> **AVAILABLE DATA**:
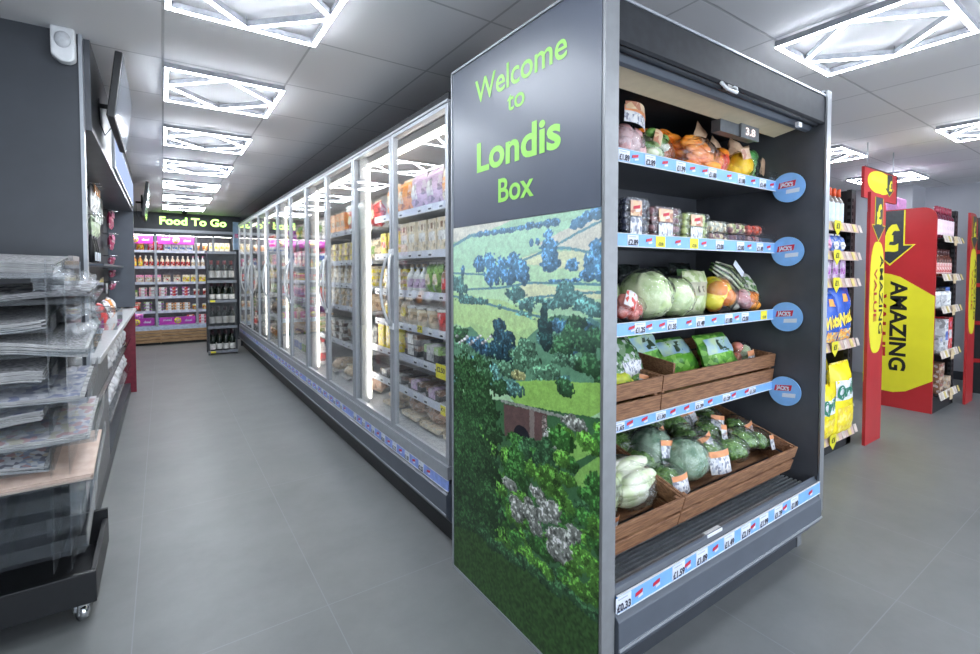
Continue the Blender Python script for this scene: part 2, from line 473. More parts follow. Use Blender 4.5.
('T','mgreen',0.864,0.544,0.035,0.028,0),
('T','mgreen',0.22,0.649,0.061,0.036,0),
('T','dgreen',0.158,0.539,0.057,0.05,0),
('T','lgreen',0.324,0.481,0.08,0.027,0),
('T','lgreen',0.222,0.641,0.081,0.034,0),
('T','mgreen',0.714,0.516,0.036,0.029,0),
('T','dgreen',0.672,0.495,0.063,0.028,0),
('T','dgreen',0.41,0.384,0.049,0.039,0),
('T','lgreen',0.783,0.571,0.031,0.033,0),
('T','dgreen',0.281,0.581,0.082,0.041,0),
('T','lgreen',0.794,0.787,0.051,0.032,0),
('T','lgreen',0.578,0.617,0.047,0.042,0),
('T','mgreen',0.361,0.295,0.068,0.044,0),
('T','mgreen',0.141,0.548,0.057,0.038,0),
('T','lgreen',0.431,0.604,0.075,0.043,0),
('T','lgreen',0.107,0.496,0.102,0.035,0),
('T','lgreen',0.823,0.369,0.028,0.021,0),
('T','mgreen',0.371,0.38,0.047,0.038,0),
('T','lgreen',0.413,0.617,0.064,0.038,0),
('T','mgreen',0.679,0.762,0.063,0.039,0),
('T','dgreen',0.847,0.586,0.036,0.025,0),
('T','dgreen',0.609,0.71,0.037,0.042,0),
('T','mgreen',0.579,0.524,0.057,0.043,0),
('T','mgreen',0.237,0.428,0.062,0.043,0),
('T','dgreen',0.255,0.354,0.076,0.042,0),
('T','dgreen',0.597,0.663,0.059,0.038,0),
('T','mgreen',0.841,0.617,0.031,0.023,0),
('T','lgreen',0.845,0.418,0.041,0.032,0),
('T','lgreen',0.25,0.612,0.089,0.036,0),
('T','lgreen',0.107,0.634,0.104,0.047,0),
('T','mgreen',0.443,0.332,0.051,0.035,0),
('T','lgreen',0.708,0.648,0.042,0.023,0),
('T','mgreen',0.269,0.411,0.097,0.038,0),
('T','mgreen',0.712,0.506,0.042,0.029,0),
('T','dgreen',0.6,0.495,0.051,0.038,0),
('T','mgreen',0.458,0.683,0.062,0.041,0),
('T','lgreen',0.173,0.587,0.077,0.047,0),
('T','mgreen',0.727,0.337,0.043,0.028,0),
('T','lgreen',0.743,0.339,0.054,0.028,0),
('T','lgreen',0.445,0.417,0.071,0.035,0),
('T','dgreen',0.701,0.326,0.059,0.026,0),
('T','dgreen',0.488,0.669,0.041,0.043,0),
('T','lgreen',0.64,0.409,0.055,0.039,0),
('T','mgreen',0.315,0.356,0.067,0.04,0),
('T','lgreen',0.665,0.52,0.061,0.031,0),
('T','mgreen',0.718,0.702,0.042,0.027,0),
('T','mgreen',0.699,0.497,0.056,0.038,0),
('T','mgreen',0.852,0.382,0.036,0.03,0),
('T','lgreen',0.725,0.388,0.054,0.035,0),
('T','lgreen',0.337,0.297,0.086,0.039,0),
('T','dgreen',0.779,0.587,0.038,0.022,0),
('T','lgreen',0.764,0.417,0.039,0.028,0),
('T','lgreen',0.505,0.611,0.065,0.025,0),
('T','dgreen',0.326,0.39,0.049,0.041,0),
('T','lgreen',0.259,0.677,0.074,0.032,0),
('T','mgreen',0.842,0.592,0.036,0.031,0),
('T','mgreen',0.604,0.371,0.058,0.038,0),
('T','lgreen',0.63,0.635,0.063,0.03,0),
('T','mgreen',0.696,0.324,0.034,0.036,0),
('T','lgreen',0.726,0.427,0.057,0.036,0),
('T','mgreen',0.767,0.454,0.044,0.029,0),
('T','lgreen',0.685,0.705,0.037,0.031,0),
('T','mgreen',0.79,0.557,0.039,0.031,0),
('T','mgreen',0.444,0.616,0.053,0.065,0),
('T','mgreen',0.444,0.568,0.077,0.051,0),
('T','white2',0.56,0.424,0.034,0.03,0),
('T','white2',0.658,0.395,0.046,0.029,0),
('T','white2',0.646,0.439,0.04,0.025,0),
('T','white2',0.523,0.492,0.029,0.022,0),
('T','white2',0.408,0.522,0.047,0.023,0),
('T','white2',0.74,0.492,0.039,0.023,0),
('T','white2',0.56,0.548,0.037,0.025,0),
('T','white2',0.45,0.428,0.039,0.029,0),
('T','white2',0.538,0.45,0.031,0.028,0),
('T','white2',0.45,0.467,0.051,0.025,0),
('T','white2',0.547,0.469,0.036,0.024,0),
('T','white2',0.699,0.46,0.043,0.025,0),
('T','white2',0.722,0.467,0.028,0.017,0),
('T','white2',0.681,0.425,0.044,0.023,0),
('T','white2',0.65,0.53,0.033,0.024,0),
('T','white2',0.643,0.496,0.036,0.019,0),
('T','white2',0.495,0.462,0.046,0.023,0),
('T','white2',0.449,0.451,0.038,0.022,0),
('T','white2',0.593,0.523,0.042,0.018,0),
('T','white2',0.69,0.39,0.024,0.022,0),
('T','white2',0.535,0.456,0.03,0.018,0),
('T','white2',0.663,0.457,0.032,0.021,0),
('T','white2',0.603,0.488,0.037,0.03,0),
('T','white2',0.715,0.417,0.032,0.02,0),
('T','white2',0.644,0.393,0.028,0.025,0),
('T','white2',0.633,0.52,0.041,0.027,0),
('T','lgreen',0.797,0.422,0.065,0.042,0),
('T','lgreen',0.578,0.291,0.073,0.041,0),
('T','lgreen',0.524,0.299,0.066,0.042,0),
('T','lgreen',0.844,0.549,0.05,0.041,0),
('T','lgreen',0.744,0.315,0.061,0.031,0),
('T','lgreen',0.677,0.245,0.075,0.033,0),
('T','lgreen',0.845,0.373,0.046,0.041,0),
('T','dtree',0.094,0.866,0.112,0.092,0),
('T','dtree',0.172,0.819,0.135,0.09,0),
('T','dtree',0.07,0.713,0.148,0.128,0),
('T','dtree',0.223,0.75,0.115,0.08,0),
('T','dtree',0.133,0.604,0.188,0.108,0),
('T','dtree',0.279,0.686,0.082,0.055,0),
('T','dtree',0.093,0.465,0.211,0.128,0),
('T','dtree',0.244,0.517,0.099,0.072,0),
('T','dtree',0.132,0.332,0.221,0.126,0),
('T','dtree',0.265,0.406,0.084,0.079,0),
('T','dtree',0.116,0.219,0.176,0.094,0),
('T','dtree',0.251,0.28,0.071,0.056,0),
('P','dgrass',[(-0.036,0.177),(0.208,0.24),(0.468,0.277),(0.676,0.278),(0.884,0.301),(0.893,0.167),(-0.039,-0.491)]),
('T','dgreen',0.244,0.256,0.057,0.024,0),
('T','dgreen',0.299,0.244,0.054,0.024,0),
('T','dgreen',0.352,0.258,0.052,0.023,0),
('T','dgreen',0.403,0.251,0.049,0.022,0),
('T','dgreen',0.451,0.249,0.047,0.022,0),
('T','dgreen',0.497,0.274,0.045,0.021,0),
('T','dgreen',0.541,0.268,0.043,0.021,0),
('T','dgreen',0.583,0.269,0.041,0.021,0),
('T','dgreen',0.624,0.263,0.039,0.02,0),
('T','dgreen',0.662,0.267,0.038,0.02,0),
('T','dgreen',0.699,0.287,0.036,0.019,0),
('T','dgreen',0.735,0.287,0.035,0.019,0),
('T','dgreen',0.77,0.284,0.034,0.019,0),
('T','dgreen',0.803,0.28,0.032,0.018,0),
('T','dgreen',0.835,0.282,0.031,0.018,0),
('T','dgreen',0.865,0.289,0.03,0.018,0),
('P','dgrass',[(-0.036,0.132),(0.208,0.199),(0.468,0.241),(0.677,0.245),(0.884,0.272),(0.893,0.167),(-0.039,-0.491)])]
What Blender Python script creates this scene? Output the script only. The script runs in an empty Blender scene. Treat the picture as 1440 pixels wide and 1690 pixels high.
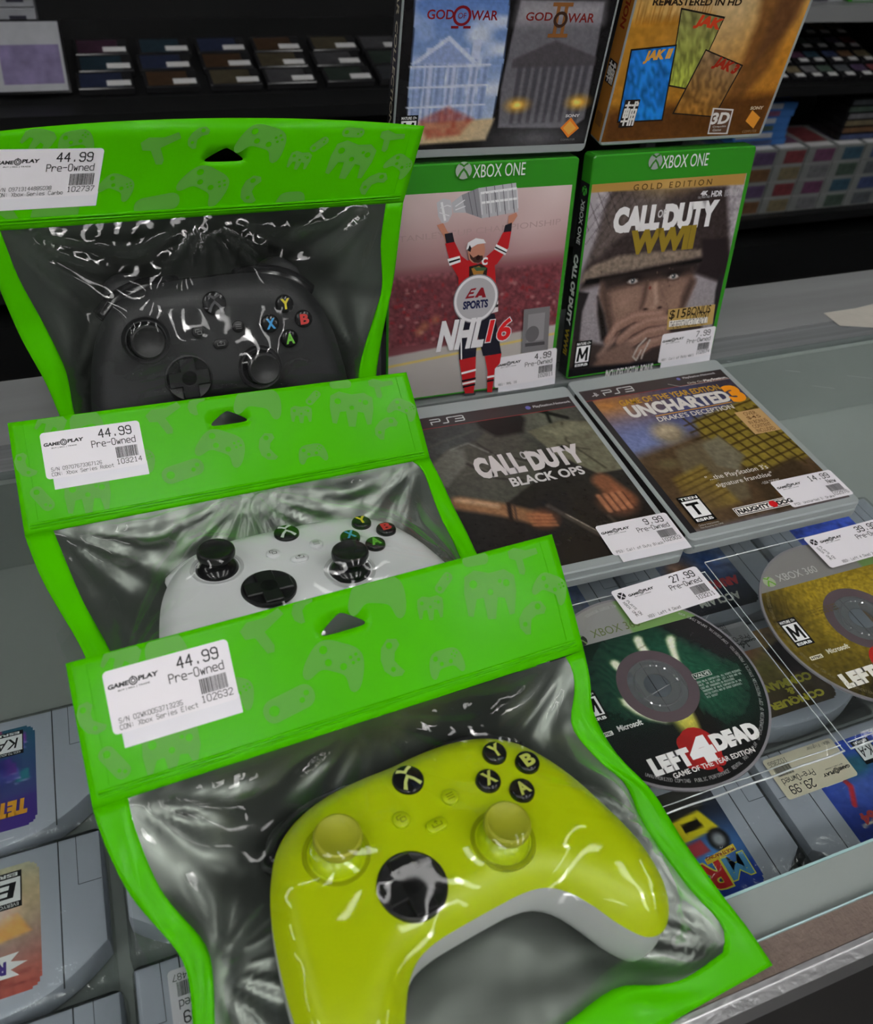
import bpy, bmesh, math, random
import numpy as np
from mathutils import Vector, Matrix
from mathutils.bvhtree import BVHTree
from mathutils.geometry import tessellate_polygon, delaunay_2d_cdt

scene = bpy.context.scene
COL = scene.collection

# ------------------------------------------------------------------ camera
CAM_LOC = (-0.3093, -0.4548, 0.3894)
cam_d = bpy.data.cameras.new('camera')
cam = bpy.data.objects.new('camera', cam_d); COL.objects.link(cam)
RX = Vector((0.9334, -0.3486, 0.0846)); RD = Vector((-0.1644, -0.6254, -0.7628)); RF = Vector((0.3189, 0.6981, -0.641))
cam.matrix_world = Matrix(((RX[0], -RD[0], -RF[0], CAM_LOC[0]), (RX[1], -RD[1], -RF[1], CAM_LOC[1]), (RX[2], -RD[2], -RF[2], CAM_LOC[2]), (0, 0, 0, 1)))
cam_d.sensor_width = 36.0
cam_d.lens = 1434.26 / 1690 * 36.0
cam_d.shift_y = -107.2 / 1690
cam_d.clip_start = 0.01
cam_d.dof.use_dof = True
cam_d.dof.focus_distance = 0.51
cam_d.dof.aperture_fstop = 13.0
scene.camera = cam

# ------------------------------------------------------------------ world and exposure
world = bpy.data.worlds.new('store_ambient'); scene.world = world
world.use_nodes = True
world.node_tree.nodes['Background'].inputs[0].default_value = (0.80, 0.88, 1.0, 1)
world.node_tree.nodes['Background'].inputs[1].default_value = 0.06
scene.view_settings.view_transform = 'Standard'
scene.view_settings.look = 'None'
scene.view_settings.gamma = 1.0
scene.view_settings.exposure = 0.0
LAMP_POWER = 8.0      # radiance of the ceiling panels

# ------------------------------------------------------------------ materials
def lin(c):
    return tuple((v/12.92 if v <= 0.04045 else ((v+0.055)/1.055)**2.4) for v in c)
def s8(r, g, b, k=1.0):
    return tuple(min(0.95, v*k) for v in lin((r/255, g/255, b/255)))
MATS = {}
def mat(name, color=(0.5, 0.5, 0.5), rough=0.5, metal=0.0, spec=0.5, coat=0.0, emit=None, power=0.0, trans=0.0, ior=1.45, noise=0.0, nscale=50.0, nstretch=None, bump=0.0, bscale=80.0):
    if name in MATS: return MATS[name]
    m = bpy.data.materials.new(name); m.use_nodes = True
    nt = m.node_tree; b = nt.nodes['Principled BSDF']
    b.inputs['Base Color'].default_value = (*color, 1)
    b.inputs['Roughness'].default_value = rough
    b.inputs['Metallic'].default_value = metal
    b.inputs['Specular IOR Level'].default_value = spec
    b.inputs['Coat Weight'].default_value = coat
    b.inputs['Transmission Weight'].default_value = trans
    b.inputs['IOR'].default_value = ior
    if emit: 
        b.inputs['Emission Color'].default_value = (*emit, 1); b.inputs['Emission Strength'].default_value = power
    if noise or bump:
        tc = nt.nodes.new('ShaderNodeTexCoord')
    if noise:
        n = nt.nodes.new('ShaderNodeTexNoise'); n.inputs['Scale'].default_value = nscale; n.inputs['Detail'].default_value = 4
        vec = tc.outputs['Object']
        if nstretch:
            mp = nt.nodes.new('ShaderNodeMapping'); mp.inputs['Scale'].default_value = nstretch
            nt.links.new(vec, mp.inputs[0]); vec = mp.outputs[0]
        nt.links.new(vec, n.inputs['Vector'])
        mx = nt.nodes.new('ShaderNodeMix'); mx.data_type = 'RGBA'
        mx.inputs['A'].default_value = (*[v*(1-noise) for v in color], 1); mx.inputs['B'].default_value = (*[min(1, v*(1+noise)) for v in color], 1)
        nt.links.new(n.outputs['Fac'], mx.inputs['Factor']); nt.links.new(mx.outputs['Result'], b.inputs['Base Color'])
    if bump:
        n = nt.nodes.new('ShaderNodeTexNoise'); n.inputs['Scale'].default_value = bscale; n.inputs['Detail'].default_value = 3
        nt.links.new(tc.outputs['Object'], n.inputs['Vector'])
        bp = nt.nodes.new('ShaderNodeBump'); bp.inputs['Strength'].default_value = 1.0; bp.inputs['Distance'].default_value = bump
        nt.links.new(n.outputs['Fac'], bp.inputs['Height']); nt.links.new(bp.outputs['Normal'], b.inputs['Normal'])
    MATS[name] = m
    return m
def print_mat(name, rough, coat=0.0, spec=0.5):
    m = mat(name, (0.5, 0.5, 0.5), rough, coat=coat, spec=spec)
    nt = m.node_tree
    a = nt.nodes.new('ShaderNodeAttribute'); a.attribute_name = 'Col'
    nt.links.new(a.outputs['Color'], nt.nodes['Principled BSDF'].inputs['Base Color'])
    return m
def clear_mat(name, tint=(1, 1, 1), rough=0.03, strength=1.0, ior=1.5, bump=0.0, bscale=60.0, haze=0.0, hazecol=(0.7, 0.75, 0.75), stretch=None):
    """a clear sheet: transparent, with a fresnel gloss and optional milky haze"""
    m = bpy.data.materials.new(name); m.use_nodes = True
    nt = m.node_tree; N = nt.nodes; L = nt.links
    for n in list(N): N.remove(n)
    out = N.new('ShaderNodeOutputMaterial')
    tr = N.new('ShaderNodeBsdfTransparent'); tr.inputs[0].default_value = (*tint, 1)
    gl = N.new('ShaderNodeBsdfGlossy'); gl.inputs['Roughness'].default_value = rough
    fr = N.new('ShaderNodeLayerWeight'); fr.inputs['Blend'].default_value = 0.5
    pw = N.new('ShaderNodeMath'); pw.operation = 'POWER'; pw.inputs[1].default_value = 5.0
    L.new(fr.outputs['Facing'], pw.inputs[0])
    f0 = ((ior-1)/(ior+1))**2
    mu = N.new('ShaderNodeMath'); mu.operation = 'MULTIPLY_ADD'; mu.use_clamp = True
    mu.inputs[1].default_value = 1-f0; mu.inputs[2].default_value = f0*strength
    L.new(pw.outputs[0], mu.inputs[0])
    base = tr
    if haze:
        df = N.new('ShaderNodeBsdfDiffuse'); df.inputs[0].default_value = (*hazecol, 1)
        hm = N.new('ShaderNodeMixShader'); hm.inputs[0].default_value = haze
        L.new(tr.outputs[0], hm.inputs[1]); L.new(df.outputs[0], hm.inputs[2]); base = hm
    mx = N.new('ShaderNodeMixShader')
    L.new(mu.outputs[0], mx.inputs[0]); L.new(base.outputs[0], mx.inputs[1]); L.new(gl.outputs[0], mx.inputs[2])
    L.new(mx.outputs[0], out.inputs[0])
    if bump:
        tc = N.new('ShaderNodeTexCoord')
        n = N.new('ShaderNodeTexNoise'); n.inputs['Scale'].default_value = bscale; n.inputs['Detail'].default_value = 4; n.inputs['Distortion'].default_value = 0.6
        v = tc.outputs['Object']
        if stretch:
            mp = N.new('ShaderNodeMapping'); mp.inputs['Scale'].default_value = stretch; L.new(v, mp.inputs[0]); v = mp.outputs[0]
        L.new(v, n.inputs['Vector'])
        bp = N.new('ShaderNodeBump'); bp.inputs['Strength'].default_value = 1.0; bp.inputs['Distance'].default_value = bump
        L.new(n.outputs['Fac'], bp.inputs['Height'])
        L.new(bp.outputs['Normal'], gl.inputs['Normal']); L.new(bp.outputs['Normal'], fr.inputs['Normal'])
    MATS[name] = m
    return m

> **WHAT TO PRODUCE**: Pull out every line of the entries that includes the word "Python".

> **SOLUTION**:
Continue the Blender Python script for this scene: part 2, from line 473. More parts follow. Use Blender 4.5.
What Blender Python script creates this scene? Output the script only. The script runs in an empty Blender scene. Treat the picture as 1440 pixels wide and 1690 pixels high.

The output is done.